Une œuvre d'art de Bernard Foucher
Cette croix se situe à l'orée de la Résurrection et se présente déjà comme l'après-Vendredi saint, comme un Corps conquis à la lumière du Père, prêt à la faire éprouver à tous ceux qui cherchent le Dieu des vivants.
Cette croix est d'un verre adouci par le feu et elle est transparente : elle change le soleil du visible immédiat en un regard venu de l'intérieur, le seul capable d'illuminer le monde et de lui donner déjà un avant-goût de Royaume.
Carrés et rectangles retrouvent leur douceur et leur blancheur orange et tamisée comme après un ciel d'orage et de sang. Une oblique touche un point précis à gauche du centre de la croix : elle rappelle la lance du centurion qui fait jaillir du cœur du Christ une surabondance de vie et de miséricorde. L'amour est plus grand que la mémoire des plaies ; leurs couleurs aux clartés changeantes baignent ici la surface de la croix à la manière de ruisseaux d'eaux vives chargées d'annoncer la guérison et la paix.
Regardons-y de plus près : la Croix est tout sauf un épouvantail. Elle fait circuler la lumière en nous faisant consentir à nos croix d'hommes ; elles se découpent sur l'âpreté des rouges bruns, et révèlent l'Esprit en travail dans la matière. Cette matière s'appelle « grisaille » et elle est celle que l'on employait au Moyen-Âge pour buriner les visages des vitraux.
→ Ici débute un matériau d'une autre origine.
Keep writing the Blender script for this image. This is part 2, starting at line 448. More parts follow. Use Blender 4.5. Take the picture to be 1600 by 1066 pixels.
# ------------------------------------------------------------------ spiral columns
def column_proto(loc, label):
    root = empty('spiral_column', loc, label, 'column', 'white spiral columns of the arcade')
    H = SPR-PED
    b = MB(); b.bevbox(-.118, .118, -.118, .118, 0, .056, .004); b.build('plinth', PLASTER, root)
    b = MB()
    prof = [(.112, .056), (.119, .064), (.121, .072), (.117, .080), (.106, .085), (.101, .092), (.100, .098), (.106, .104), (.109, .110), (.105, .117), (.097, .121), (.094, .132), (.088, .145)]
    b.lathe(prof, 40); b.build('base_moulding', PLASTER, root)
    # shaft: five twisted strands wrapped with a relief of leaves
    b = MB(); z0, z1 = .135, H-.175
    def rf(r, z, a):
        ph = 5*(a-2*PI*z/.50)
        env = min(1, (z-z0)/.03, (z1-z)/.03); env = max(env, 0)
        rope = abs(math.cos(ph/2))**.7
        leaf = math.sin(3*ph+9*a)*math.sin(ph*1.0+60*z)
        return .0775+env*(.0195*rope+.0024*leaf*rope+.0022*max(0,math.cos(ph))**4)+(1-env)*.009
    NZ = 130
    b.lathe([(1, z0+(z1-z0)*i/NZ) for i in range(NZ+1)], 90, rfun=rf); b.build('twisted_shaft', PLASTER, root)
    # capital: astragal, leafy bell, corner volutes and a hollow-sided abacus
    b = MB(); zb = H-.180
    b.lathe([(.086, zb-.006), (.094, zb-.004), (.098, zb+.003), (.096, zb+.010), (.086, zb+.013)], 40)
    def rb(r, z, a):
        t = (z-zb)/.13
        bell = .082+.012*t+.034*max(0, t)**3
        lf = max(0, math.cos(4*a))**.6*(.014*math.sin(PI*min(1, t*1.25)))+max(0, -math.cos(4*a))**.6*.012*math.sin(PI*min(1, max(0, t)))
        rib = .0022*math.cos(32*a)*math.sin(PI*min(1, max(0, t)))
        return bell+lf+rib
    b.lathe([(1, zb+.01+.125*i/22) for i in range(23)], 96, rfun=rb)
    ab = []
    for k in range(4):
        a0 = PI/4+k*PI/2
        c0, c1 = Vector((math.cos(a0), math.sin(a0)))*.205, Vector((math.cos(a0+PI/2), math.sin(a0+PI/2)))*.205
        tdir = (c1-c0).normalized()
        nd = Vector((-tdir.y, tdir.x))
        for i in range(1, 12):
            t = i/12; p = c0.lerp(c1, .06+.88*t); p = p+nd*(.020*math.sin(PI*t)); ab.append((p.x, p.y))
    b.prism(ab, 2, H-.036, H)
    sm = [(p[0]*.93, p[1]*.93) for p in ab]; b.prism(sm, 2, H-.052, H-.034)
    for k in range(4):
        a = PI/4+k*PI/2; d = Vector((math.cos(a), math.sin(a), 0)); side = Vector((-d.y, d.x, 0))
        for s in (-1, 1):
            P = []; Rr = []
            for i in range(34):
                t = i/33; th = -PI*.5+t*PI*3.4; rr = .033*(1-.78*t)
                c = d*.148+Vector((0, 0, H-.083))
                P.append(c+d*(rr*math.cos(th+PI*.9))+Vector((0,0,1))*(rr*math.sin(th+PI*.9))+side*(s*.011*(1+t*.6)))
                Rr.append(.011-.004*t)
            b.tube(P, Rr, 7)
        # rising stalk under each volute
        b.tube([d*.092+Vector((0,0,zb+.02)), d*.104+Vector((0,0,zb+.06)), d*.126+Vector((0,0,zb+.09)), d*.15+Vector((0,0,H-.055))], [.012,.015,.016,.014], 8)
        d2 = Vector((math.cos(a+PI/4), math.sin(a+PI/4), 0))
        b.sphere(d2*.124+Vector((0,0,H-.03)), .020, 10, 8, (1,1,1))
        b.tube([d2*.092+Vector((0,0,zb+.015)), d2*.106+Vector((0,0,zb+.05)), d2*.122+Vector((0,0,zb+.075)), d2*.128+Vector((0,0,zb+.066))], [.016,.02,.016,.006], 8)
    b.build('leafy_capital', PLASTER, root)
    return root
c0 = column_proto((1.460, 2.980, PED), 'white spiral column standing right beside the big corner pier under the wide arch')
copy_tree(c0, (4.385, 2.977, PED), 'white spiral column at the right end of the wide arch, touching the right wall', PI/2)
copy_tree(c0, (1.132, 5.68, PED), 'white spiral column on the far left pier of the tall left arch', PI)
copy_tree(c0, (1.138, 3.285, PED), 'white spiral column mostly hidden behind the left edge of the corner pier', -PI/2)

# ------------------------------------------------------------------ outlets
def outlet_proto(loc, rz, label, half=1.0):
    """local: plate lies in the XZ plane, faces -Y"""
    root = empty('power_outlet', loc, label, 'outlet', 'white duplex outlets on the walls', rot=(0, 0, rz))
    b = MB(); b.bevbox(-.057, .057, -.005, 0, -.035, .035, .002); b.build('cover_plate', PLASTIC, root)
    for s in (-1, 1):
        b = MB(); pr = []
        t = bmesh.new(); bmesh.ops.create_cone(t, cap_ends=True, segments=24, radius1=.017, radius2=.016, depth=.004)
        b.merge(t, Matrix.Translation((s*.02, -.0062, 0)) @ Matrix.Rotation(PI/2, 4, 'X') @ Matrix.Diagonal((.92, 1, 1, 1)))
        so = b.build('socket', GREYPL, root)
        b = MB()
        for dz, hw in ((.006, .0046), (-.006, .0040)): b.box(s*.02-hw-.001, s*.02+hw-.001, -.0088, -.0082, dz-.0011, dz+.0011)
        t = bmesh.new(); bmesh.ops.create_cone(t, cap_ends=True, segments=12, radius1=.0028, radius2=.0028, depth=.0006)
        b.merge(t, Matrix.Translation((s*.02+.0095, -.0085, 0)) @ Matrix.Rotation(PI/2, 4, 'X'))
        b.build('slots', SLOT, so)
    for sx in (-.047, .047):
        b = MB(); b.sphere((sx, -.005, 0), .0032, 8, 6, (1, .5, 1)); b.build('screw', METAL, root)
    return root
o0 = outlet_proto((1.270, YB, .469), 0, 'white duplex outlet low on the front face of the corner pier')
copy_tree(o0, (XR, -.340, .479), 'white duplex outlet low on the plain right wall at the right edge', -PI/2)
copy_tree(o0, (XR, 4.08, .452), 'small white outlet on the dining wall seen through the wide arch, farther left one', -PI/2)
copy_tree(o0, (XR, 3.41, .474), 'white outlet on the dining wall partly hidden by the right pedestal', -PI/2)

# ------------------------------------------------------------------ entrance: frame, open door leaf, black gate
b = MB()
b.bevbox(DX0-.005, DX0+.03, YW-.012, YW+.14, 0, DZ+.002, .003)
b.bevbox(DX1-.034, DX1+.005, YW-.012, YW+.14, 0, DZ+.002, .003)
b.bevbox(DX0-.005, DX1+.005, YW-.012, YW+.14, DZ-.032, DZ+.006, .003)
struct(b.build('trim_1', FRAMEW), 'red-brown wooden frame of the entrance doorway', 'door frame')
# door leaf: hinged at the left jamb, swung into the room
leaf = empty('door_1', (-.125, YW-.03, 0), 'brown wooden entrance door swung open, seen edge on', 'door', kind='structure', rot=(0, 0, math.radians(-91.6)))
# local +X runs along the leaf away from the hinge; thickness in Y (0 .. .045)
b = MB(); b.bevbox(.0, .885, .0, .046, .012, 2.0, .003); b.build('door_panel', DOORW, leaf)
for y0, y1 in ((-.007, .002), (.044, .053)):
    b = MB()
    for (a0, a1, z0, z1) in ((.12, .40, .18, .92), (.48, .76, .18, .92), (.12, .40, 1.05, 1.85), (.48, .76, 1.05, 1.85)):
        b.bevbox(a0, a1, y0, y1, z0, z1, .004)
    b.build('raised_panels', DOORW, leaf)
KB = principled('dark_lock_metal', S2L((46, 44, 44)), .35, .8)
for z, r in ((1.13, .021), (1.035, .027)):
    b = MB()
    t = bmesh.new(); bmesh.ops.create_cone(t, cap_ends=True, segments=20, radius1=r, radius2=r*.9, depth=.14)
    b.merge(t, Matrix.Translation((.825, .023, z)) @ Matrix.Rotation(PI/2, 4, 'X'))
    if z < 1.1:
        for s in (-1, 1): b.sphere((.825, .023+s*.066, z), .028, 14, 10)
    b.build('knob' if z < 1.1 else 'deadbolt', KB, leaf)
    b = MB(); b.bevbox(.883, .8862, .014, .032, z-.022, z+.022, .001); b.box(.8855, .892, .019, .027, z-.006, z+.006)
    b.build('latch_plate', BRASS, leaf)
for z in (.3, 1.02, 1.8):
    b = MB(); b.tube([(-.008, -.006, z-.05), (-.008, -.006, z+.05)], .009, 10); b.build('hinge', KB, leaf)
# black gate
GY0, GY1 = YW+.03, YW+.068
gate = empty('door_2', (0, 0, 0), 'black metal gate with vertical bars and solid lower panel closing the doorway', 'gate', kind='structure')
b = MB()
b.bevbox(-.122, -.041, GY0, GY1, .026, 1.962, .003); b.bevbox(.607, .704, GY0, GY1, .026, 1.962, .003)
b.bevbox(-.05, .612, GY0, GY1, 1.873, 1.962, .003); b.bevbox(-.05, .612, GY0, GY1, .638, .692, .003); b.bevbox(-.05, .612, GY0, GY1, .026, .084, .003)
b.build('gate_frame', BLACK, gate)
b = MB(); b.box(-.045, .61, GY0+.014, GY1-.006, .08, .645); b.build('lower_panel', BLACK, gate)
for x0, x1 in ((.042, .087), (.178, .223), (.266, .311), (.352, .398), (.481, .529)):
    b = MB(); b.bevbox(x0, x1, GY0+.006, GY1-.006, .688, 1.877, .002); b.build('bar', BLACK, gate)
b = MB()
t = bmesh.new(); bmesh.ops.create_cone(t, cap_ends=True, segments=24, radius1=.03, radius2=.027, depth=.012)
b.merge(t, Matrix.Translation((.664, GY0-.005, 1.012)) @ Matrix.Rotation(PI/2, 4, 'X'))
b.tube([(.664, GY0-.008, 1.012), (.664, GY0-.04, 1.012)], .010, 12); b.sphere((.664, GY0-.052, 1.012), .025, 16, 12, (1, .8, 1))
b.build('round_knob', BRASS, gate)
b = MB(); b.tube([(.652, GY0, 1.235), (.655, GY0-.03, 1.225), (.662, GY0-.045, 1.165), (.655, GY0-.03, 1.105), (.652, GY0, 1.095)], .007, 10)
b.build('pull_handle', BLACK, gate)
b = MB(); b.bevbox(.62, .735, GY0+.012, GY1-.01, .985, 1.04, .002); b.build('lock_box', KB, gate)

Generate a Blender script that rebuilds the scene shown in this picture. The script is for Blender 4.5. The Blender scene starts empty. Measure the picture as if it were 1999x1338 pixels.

Sous la grande Croix de Jésus - et elle a l'air de nous regarder comme un visage offert tout entier à Dieu et aux autres - des croix d'hommes, plus petites et penchées, s'enracinent elles aussi dans celle du Seigneur du ciel et de la terre. Elle les irrigue et les illumine dans le secret de son éclat discret.
Suivons de plus près leurs courbes vives et leurs lignes pacifiques, elles forment à la fois un labyrinthe et un réseau : la Passion relie le ciel et la terre par des connections plus vastes et plus subtiles que tout ce que nous ne pourrons jamais imaginer. Il n'y a plus à avoir peur.